Prompt:
Locate the line bearing "The Blender Python script for this scene continues." in the material below, then reproduce it and each following line up to and including the line bearing "o = link('puddle', me, m_pud);".

— start Given data —

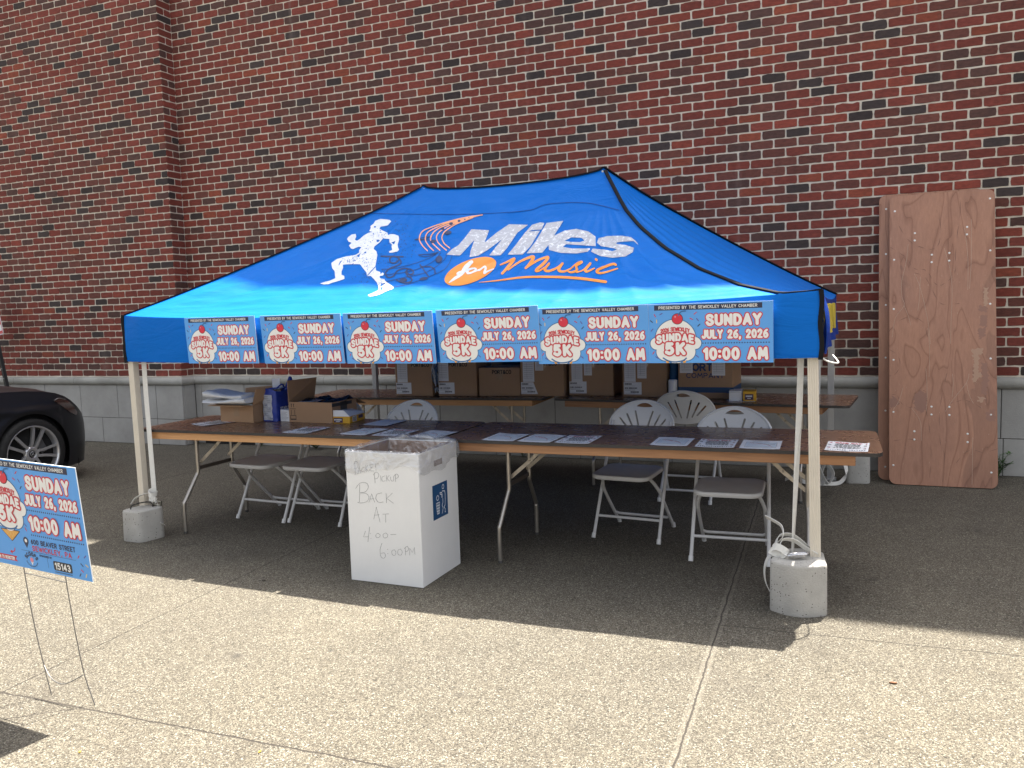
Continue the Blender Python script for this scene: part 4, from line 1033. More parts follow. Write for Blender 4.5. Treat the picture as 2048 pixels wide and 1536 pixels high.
def make_table(label, loc, rz, L=2.44, D=.76, rail=None, e0=.11, e1=.11):
    t = thing('folding_table', label, 'table', loc, rz, 'folding tables under the tent')
    rail = rail or pineD; zt = .757
    q = MB(); pl = rrect(.004, L-.004, 0, D, .055, 6)
    q.prism(pl, zt-.019, zt, 0, 1, smooth=False)
    ins = rrect(.010, L-.010, .006, D-.006, .05, 6); q.build('tabletop', [lam, edgeb], t)
    q = MB()
    zr0, zr1 = zt-.071, zt-.020
    for y0, y1 in ((.022, .042), (D-.042, D-.022)): q.bbox(e0, L-e1, y0, y1, zr0, zr1, .002, seg=1)
    for x0 in (e0, L-e1-.02, L/2-.01): q.bbox(x0, x0+.02, .043, D-.043, zr0, zr1, .002, seg=1)
    q.build('apron', rail, t)
    for end in (0, 1):
        X = .36 if end == 0 else L-.36; sx = 1 if end == 0 else -1
        for (yt, yf) in ((.20, .055), (D-.20, D-.055)):
            b = MB(); b.tube(crom([(X, yt, zr1-.002), (X, yt, .52), (X, yt, .43), (X-sx*.004, yt+(yf-yt)*.12, .39), (X-sx*.01, yt+(yf-yt)*.88, .24), (X-sx*.012, yf, .20), (X-sx*.012, yf, .012)], 4), .0135, 10)
            lg = b.build('leg', chrome, t)
            b = MB(); b.lathe([(.0, 0), (.0145, 0), (.0145, .014), (.0135, .016)], 10, M=Matrix.Translation((X-sx*.012, yf, .0005))); b.build('foot_cap', mat('rubber_cap', (.10,.095,.09), .7), lg)
        b = MB(); b.bbox(X-.004, X+.004, .2, D-.2, .435, .462, .002, seg=1); b.build('crossbar', mat('crossbar_steel', (.10,.085,.075), .5, metal=.4), t)
        for yb in (.235, D-.235):
            b = MB(); m1 = Vector((X, yb, .49)); m2 = Vector((X+sx*.13, yb, .60)); m3 = Vector((X+sx*.27, yb, zr1))
            b.ribbon([m1, m2+Vector((sx*.015, 0, .012))], .022, (0,0,1), 0, .003); b.ribbon([m2+Vector((0,.006,0)), m3+Vector((0,.006,0))], .022, (0,0,1), 0, .003)
            for c in (m1, m2, m2+(m3-m2)*.35, m2+(m3-m2)*.7): b.lathe([(0,.0075),(.006,.006),(.007,0)], 8, M=Matrix.Translation(c+Vector((0,-.002,0))) @ Matrix.Rotation(radians(90), 4, 'X'))
            b.build('brace', strapm, t)
    return t
TH = .02233
make_table('brown laminate folding table holding the open cartons and blue bag', (-.037,.061,0), TH, 2.435, rail=pineL)
make_table('scuffed brown folding table at the front right with seven flyers on it', (-.037+2.445*cos(TH), .061+2.445*sin(TH), 0), TH, 2.455, rail=pineD, e1=.13)
ra = atan2(2.314-2.18, 2.245-.489)
make_table('rear folding table bearing four cartons, nearer the left end of the wall', (2.245-2.43*cos(ra), 2.314-2.43*sin(ra), 0), ra, 2.43, rail=pineL)
rb = atan2(2.124-2.324, 4.657-2.324)
make_table('rear folding table bearing three tall cartons and a small yellow box', (2.318, 2.326, 0), rb, 2.38, rail=pineD, e1=.19)

# ------------------------------------------------------------------ folding chairs
plast = mat('white_plastic', (.70,.695,.68), .42, var=.04, vscale=8)
seatp = mat('chair_seat_plastic', (.55,.54,.525), .45, var=.06, vscale=8)
frm = mat('white_painted_steel', (.62,.61,.60), .4, var=.07, vscale=16)
def back_shape():
    X, Y = gridXY(-.235, .235, -.01, .275, .0052)
    up_ = np.hypot(X/.226, (Y-.10)/.165)-1; lo_ = np.hypot(X/.226, (Y-.10)/.10)-1
    d = np.where(Y > .10, up_, lo_)*.14
    sl = []
    for x0, y0, x1, y1 in ((.022,.045,.062,.190),(.060,.052,.118,.170),(.098,.066,.163,.142)):
        for s_ in (-1, 1): sl.append([(s_*x0, y0), (s_*(x0*.55+x1*.45), (y0+y1)*.5-.006), (s_*x1, y1)])
    d = np.maximum(d, -(seg_dist(X, Y, sl)-.0062))
    h = np.maximum((np.hypot(X/.105, (Y-.205)/.048)-1)*.05, -(np.hypot(X/.15, (Y-.310)/.085)-1)*.06 if False else (.222-.35*X*X*8-Y)*-1*0-1)
    hole = np.maximum((np.hypot(X/.082, (Y-.168)/.080)-1)*.08, -(Y-(.218+1.6*X*X)))
    d = np.maximum(d, -hole)
    return fill(X, Y, d, merge=False)
BKV, BKF = back_shape()
def back_map(u, v, off):
    """fan back: leaning and cupped towards the sitter"""
    return (u, .375+v*.30-1.25*u*u*.8+off, .615+v*.965)
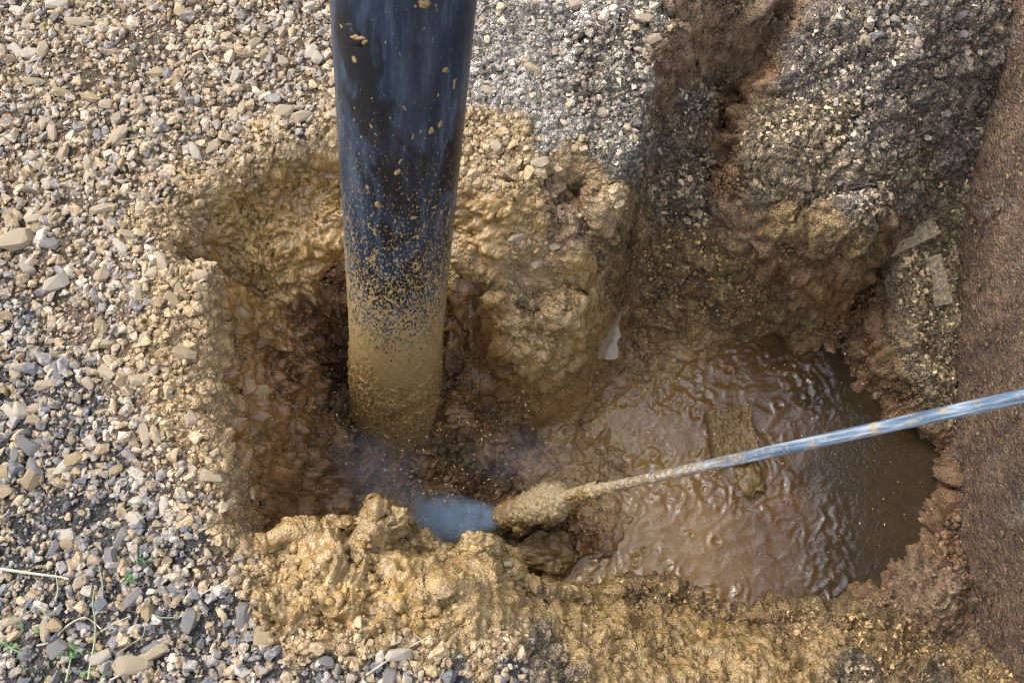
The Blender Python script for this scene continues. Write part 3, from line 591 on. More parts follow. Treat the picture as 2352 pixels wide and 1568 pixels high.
def puddle(px, py, z, rx, ry, rot, label):
    zz = -.3
    for _ in range(20): p = at_z(px, py, zz); zz = .5 * zz + .5 * float(surf(np.array([p.x]), np.array([p.y]))[0])
    p = at_z(px, py, zz + z); n = 40; vs_ = [(0, 0, 0)]
    for i in range(n):
        t = 6.283 * i / n; k = 1 + .22 * math.sin(3 * t + px) + .13 * math.sin(7 * t + py) + .07 * math.sin(11 * t)
        a, c = rx * k * math.cos(t), ry * k * math.sin(t); vs_.append((a * math.cos(rot) - c * math.sin(rot), a * math.sin(rot) + c * math.cos(rot), 0))
    me = bpy.data.meshes.new('puddle'); me.from_pydata(vs_, [], [(0, i + 1, (i + 1) % n + 1) for i in range(n)])
    o = link('puddle', me, m_pud); o.location = p; tag(o, label, 'puddle', kind='structure')

puddle(1392, 772, .0018, .030, .055, -.35, 'bright sky reflecting puddle at the foot of the mud ridge')
# ================================================================== FOUNDATION WALL
WX = .904
m_wall, nt, b = mat_new('muddy_concrete'); co = obj_co(nt)
mp = nt.nodes.new('ShaderNodeMapping'); mp.inputs['Scale'].default_value = (1, 1, .45); L(nt, co, mp.inputs[0])
n1 = noise_n(nt, 9, 5, .6, mp.outputs[0]); n2 = noise_n(nt, 110, 5, .7, co); v1 = voro(nt, 190, co); n3 = noise_n(nt, 46, 4, .6, mp.outputs[0])
c = ramp(nt, n1.outputs['Fac'], [(.3, (.075,.047,.031)), (.5, (.125,.078,.048)), (.7, (.19,.125,.072))])
c = mixc(nt, ramp(nt, v1.outputs['Color'], [(.66, 0.0), (.9, .6)]), c, (.28,.19,.09))
c = mixc(nt, 1.0, c, ramp(nt, n3.outputs['Fac'], [(.3, .6), (.7, 1.4)]), 'MULTIPLY')
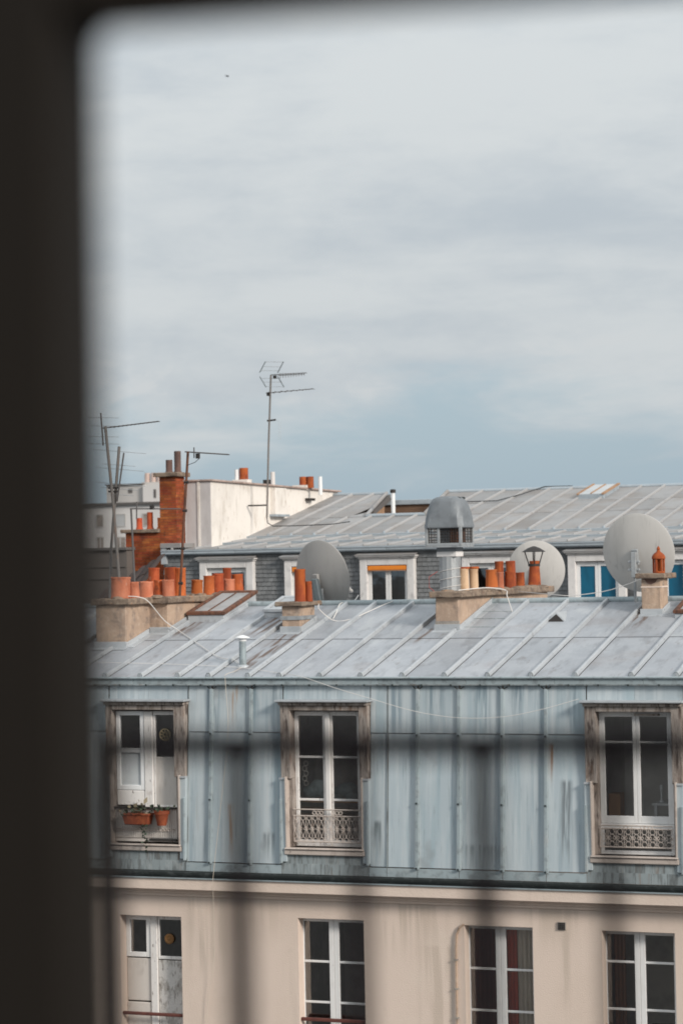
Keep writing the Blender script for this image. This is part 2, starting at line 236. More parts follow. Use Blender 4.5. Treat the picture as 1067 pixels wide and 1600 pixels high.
# ------------------------------------------------------------------ mesh helpers
class MB:
    def __init__(s): s.b = bmesh.new()
    def hexa(s, lo, hi):
        v = [s.b.verts.new(p) for p in lo] + [s.b.verts.new(p) for p in hi]
        for f in ((3, 2, 1, 0), (4, 5, 6, 7), (0, 1, 5, 4), (1, 2, 6, 5), (2, 3, 7, 6), (3, 0, 4, 7)): s.b.faces.new([v[i] for i in f])
        return s
    def box(s, x0, x1, y0, y1, z0, z1):
        if x0 > x1: x0, x1 = x1, x0
        if y0 > y1: y0, y1 = y1, y0
        if z0 > z1: z0, z1 = z1, z0
        return s.hexa([(x0, y0, z0), (x1, y0, z0), (x1, y1, z0), (x0, y1, z0)], [(x0, y0, z1), (x1, y0, z1), (x1, y1, z1), (x0, y1, z1)])
    def face(s, pts): s.b.faces.new([s.b.verts.new(p) for p in pts]); return s
    def prism(s, poly, d):                      # polygon (3-d points) pushed along vector d
        d = Vector(d); a = [s.b.verts.new(p) for p in poly]; c = [s.b.verts.new(Vector(p)+d) for p in poly]
        s.b.faces.new(a[::-1]); s.b.faces.new(c); n = len(a)
        for i in range(n): s.b.faces.new((a[i], a[(i+1) % n], c[(i+1) % n], c[i]))
        return s
    def tube(s, pts, r, n=6, caps=True, closed=False):
        pts = [Vector(p) for p in pts]; k = len(pts); rr = r if isinstance(r, (list, tuple)) else [r]*k; rings = []
        for i, p in enumerate(pts):
            if closed: t = pts[(i+1) % k]-pts[i-1]
            else: t = pts[min(i+1, k-1)]-pts[max(i-1, 0)]
            t.normalize(); u = t.orthogonal() if abs(t.z) > .95 else t.cross(Vector((0, 0, 1)))
            if abs(t.z) > .95: u = t.cross(Vector((0, 1, 0)))
            u.normalize(); w = t.cross(u)
            rings.append([s.b.verts.new(p+(u*math.cos(2*math.pi*j/n)+w*math.sin(2*math.pi*j/n))*rr[i]) for j in range(n)])
        for i in range(k if closed else k-1):
            a, c = rings[i], rings[(i+1) % k]
            for j in range(n): s.b.faces.new((a[j], a[(j+1) % n], c[(j+1) % n], c[j]))
        if caps and not closed: s.b.faces.new(rings[0][::-1]); s.b.faces.new(rings[-1])
        return s
    def ring(s, c, r, tr, n=10, m=4):           # ring standing in the x-z plane
        c = Vector(c); return s.tube([c+Vector((math.cos(2*math.pi*i/n)*r, 0, math.sin(2*math.pi*i/n)*r)) for i in range(n)], tr, m, closed=True)
    def lathe(s, c, prof, n=20, close=True):
        c = Vector(c); rings = [[s.b.verts.new(c+Vector((r*math.cos(2*math.pi*j/n), r*math.sin(2*math.pi*j/n), zz))) for j in range(n)] for r, zz in prof]
        for a, b in zip(rings, rings[1:]):
            for j in range(n): s.b.faces.new((a[j], a[(j+1) % n], b[(j+1) % n], b[j]))
        if close: s.b.faces.new(rings[0][::-1]); s.b.faces.new(rings[-1])
        return s
    def loft(s, rings, caps=True):
        rs = [[s.b.verts.new(p) for p in r] for r in rings]; n = len(rs[0])
        for a, b in zip(rs, rs[1:]):
            for j in range(n): s.b.faces.new((a[j], a[(j+1) % n], b[(j+1) % n], b[j]))
        if caps: s.b.faces.new(rs[0][::-1]); s.b.faces.new(rs[-1])
        return s
    def build(s, name, m, parent=None, bevel=0., rough=0., smooth=False, label=None, kind=None):
        if rough:
            es = [e for e in s.b.edges if e.calc_length() > .12]
            bmesh.ops.subdivide_edges(s.b, edges=es, cuts=4, use_grid_fill=True)
            for v in s.b.verts: v.co += Vector((random.uniform(-1, 1), random.uniform(-1, 1), random.uniform(-1, 1)))*rough
        if bevel: bmesh.ops.bevel(s.b, geom=list(s.b.edges), offset=bevel, segments=1, affect='EDGES', clamp_overlap=True)
        me = bpy.data.meshes.new(name); s.b.normal_update()
        bmesh.ops.recalc_face_normals(s.b, faces=list(s.b.faces))
        s.b.to_mesh(me); s.b.free()
        if smooth:
            for p in me.polygons: p.use_smooth = True
            try: me.set_sharp_from_angle(angle=R(40))
            except Exception: pass
        me.materials.append(M[m] if isinstance(m, str) else m)
        o = bpy.data.objects.new(name, me); C.objects.link(o)
        if parent: o.parent = parent
        if label: o['label'] = label
        if kind: o['kind'] = kind
        return o
def thing(name, label, cat, loc, rot=0., group=None):
    o = bpy.data.objects.new(name, None); C.objects.link(o); o.location = loc; o.rotation_euler = (0, 0, rot)
    o['label'] = label; o['category'] = cat
    if group: o['group'] = group
    return o
A = R(21.9)
UX = Vector((math.cos(A), -math.sin(A), 0)); VX = Vector((math.sin(A), math.cos(A), 0))
NO = Vector((0, 36, 0)); FO = Vector((0, 62, 0)); DO = Vector((0, 130, 0))
def wp(o, u, v, zr): return o + UX*u + VX*v + Vector((0, 0, H+zr))
BX = lambda *a: MB().box(*a)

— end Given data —

Task output:
The Blender Python script for this scene continues. Write part 3, from line 591 on. More parts follow. Treat the picture as 2352 pixels wide and 1568 pixels high.
def puddle(px, py, z, rx, ry, rot, label):
    zz = -.3
    for _ in range(20): p = at_z(px, py, zz); zz = .5 * zz + .5 * float(surf(np.array([p.x]), np.array([p.y]))[0])
    p = at_z(px, py, zz + z); n = 40; vs_ = [(0, 0, 0)]
    for i in range(n):
        t = 6.283 * i / n; k = 1 + .22 * math.sin(3 * t + px) + .13 * math.sin(7 * t + py) + .07 * math.sin(11 * t)
        a, c = rx * k * math.cos(t), ry * k * math.sin(t); vs_.append((a * math.cos(rot) - c * math.sin(rot), a * math.sin(rot) + c * math.cos(rot), 0))
    me = bpy.data.meshes.new('puddle'); me.from_pydata(vs_, [], [(0, i + 1, (i + 1) % n + 1) for i in range(n)])
    o = link('puddle', me, m_pud); o.location = p; tag(o, label, 'puddle', kind='structure')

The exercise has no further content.